[Start TASK DATA]

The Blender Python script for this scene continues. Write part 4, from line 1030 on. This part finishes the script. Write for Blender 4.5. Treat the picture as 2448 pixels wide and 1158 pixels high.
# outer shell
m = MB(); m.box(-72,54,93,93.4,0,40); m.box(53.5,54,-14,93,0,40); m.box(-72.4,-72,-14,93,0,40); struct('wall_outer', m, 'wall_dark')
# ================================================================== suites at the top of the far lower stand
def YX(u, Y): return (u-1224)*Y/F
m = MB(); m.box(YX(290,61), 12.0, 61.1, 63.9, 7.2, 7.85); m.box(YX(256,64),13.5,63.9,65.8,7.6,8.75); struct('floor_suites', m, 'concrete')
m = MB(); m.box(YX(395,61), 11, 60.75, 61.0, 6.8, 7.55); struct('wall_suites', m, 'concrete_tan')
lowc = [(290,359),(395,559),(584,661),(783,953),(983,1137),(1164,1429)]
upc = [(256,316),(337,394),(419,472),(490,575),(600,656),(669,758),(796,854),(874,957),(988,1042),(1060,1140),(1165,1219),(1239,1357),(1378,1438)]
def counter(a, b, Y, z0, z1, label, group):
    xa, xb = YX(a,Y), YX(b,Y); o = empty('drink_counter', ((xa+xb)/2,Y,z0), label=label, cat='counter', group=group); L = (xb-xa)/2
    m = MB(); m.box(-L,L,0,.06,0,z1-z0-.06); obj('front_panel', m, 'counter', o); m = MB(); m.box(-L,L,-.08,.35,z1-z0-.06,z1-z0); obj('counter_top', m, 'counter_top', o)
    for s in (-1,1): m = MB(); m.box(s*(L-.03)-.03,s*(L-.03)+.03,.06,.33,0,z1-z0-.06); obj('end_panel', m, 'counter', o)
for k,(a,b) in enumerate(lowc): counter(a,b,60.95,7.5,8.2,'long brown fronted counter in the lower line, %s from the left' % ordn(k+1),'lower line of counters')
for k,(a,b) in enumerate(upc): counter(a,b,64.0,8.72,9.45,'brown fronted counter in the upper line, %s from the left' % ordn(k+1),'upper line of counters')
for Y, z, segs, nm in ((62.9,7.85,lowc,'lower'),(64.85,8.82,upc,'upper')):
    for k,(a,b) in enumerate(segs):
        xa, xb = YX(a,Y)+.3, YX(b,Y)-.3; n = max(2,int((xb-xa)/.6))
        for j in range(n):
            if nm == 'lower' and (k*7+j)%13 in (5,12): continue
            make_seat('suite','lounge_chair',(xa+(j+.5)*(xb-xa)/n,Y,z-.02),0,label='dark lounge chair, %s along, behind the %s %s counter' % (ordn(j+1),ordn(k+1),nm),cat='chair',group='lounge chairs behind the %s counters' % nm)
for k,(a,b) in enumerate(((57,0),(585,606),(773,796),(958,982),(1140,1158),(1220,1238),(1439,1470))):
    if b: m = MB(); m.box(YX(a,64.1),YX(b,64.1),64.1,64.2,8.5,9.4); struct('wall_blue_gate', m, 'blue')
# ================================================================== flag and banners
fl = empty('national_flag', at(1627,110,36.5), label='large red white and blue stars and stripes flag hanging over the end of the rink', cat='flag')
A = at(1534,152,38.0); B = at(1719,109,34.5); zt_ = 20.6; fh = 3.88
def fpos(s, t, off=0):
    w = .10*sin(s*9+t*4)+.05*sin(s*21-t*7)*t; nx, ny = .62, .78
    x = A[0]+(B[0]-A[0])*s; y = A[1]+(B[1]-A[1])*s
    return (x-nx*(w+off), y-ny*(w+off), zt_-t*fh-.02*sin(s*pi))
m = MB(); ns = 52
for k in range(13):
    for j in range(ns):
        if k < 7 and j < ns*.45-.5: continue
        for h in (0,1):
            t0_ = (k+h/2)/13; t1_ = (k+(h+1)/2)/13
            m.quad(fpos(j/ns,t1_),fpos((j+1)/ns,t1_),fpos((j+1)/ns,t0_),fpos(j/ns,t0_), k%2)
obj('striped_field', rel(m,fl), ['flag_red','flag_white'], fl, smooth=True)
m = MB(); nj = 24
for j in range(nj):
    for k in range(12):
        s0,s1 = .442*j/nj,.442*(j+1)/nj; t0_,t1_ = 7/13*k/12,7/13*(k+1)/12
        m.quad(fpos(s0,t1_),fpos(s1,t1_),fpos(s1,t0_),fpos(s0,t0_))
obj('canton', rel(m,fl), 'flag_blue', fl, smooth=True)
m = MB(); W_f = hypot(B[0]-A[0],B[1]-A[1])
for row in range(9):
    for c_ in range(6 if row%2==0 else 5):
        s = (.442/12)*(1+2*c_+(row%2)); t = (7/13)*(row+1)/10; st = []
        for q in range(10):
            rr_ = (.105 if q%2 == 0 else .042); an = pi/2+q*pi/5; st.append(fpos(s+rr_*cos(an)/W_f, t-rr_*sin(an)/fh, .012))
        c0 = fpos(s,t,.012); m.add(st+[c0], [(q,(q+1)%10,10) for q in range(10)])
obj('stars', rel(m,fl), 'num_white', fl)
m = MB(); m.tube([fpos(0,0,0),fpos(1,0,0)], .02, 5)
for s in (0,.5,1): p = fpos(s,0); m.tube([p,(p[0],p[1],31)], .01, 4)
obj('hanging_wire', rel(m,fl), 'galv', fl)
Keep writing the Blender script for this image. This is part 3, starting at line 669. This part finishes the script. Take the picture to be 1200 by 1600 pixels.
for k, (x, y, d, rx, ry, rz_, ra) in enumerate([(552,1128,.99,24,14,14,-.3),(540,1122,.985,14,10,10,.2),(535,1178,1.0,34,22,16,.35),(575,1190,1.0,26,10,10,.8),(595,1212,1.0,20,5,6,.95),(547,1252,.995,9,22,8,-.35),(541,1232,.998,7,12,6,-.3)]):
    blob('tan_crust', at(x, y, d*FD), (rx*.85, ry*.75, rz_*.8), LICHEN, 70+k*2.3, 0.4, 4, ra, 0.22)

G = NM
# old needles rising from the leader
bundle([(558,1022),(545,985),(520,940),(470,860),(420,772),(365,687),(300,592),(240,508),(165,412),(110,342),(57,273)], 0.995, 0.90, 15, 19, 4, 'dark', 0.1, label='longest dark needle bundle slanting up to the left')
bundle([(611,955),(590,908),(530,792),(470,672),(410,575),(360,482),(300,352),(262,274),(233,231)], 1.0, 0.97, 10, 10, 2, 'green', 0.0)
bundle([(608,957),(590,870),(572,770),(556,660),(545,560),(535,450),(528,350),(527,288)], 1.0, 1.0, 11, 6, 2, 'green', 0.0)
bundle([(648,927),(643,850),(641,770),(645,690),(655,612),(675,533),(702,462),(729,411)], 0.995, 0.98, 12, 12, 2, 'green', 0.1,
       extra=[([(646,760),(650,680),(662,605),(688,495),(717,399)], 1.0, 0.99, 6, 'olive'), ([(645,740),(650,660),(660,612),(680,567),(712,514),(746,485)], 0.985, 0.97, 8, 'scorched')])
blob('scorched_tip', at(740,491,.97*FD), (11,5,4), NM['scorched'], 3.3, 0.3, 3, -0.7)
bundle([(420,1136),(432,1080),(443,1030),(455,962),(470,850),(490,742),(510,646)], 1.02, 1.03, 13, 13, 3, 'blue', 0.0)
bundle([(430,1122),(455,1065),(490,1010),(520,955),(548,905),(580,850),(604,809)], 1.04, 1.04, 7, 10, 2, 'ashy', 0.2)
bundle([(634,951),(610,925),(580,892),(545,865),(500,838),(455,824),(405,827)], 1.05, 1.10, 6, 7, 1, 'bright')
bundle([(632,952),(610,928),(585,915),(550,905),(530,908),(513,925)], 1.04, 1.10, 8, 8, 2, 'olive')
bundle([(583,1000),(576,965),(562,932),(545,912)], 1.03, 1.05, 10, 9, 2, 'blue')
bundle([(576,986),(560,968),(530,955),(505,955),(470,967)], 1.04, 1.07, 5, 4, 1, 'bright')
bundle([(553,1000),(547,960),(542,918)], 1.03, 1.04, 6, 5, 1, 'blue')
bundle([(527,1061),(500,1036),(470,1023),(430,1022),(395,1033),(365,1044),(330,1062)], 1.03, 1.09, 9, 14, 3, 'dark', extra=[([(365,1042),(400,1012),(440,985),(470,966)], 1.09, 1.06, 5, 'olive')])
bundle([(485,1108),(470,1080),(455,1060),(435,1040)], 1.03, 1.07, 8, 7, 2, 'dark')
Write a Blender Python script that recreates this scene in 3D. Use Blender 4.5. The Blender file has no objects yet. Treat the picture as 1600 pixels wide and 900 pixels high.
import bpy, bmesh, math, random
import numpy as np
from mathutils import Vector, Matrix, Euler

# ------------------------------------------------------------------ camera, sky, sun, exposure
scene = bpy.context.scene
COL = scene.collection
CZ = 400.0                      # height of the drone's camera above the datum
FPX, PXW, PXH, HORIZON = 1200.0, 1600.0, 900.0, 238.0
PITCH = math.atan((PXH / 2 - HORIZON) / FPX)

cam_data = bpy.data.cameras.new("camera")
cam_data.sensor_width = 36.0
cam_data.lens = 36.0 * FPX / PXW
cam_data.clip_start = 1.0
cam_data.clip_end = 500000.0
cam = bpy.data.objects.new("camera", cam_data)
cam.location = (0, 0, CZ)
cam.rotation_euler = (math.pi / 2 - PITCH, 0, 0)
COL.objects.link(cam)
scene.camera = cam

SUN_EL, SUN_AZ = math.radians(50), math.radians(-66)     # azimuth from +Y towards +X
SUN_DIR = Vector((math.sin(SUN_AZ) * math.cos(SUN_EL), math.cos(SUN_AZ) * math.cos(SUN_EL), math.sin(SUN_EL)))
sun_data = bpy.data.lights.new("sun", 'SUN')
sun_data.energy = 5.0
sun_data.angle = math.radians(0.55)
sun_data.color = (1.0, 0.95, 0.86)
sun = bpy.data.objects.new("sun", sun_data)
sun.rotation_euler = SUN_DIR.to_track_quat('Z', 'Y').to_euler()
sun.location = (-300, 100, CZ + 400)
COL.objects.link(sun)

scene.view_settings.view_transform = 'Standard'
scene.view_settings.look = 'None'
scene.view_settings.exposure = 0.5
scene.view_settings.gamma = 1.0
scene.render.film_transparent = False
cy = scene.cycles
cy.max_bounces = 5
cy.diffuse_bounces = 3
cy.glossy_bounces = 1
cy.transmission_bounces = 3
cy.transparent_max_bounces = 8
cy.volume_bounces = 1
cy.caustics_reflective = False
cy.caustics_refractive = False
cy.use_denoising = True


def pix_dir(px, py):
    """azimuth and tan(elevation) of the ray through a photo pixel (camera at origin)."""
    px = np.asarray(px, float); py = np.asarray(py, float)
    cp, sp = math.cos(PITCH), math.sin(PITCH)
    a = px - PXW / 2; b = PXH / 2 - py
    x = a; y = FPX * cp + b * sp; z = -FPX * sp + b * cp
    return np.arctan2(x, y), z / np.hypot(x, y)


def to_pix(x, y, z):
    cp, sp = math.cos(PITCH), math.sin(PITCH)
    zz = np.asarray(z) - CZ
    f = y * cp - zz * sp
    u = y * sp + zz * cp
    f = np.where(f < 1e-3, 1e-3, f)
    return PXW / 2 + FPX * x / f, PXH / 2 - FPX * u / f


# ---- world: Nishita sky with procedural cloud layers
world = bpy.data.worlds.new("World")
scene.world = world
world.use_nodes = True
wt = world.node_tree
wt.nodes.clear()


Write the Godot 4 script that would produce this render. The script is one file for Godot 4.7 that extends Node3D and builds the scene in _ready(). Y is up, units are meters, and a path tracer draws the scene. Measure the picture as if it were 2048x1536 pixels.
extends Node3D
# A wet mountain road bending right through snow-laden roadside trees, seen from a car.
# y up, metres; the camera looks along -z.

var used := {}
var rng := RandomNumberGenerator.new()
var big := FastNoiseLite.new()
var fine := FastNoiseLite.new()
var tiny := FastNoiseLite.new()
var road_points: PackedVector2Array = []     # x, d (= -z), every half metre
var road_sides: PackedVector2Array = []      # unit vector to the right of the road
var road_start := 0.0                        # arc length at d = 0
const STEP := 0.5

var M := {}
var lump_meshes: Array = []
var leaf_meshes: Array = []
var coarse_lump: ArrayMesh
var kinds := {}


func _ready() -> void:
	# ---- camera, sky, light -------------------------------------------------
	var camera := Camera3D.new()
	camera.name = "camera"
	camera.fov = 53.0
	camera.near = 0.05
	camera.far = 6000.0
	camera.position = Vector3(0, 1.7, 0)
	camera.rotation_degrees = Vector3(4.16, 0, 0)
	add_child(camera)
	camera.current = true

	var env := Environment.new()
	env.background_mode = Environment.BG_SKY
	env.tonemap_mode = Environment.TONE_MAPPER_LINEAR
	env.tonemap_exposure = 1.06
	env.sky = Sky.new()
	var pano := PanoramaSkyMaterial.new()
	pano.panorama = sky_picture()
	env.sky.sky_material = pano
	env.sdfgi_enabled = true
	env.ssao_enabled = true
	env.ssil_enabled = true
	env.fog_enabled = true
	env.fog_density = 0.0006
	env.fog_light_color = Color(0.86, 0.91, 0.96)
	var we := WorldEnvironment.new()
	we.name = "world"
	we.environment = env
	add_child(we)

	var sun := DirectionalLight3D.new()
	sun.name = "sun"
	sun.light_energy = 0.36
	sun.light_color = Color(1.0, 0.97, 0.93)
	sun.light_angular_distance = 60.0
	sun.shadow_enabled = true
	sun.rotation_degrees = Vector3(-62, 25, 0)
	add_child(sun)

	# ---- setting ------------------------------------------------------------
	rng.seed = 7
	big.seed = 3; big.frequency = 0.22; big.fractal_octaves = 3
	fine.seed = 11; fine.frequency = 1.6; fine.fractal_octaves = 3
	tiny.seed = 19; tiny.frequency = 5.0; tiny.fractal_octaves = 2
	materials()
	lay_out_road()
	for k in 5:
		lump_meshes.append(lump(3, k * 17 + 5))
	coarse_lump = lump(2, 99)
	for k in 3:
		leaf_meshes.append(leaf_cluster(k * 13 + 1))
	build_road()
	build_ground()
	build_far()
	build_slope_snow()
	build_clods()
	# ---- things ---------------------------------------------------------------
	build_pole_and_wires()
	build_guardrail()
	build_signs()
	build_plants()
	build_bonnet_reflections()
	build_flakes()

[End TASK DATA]

Copy and report every line where the word "script" is present.

#### [OUTPUT OF THE TASK]
The Blender Python script for this scene continues. Write part 4, from line 1030 on. This part finishes the script. Write for Blender 4.5. Treat the picture as 2448 pixels wide and 1158 pixels high.
Keep writing the Blender script for this image. This is part 3, starting at line 669. This part finishes the script. Take the picture to be 1200 by 1600 pixels.
Write a Blender Python script that recreates this scene in 3D. Use Blender 4.5. The Blender file has no objects yet. Treat the picture as 1600 pixels wide and 900 pixels high.
Write the Godot 4 script that would produce this render. The script is one file for Godot 4.7 that extends Node3D and builds the scene in _ready(). Y is up, units are meters, and a path tracer draws the scene. Measure the picture as if it were 2048x1536 pixels.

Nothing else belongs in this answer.